O status exato de Huaxi é de vila-cidade, uma coisa rara para o país. É chamada assim por ter todas as facilidades de uma cidade, sem sê-lo tecnicamente (tem dimensões e população modestas para padrões nacionais). Ninguém precisa sair dali para fazer compras ou ir ao cinema.
— Moro aqui há 17 anos, mas, como não nasci aqui, não tenho os direitos de quem é daqui de verdade. Tenho um bom emprego como motorista. Trouxe para cá minha família e não pretendo sair — disse um motorista da cidade.
No entorno, pobreza
Pouco antes da entrada da vila, prédios maltratados, que, de tão pequenos, obrigam os moradores a criar galinhas e patos e a improvisar seus canis no outro lado da rua, na beira do rio — com vista para as belas casas dos moradores de Huaxi — mostram as persistentes desigualdades para além da bolha de conforto criada nesta área rural do país. O prédio caindo aos pedaços abriga alguns funcionários do hotel de Huaxi, comenta um transeunte.

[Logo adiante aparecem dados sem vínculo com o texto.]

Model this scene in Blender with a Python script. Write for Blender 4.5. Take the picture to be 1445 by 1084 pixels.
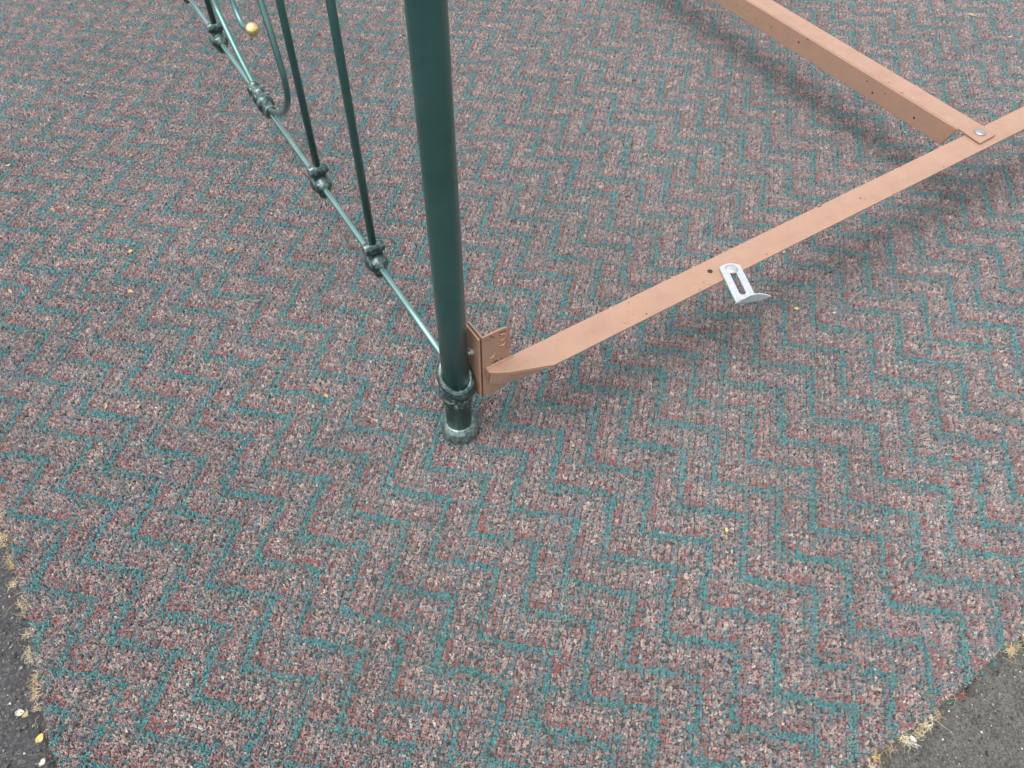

Huaxi é motivo de interesse não só de chineses como de estrangeiros. Semana passada, desembarcou lá uma delegação de Moçambique. E também virou point de turistas nacionais. Eles querem entender a experiência de sucesso que Huaxi tem ostentado até agora. O prefeito afirma que se trata de um projeto de longo prazo, com árvores plantadas para viver mais de 100 anos, assim como a jovem vila de apenas 46 anos. Se em 1971 tinha pouco menos de um quilômetro quadrado e uma população de 600 pessoas, hoje tem 35 quilômetros quadrados e 60 mil habitantes.
— Vi muitas cidades que tiveram o seu boom, despontaram, depois decaíram. Estamos falando aqui de um projeto de longo prazo — destaca Wu Xieen, no comando da administração desde 2003, depois de cinco reeleições (o mandato é de três anos).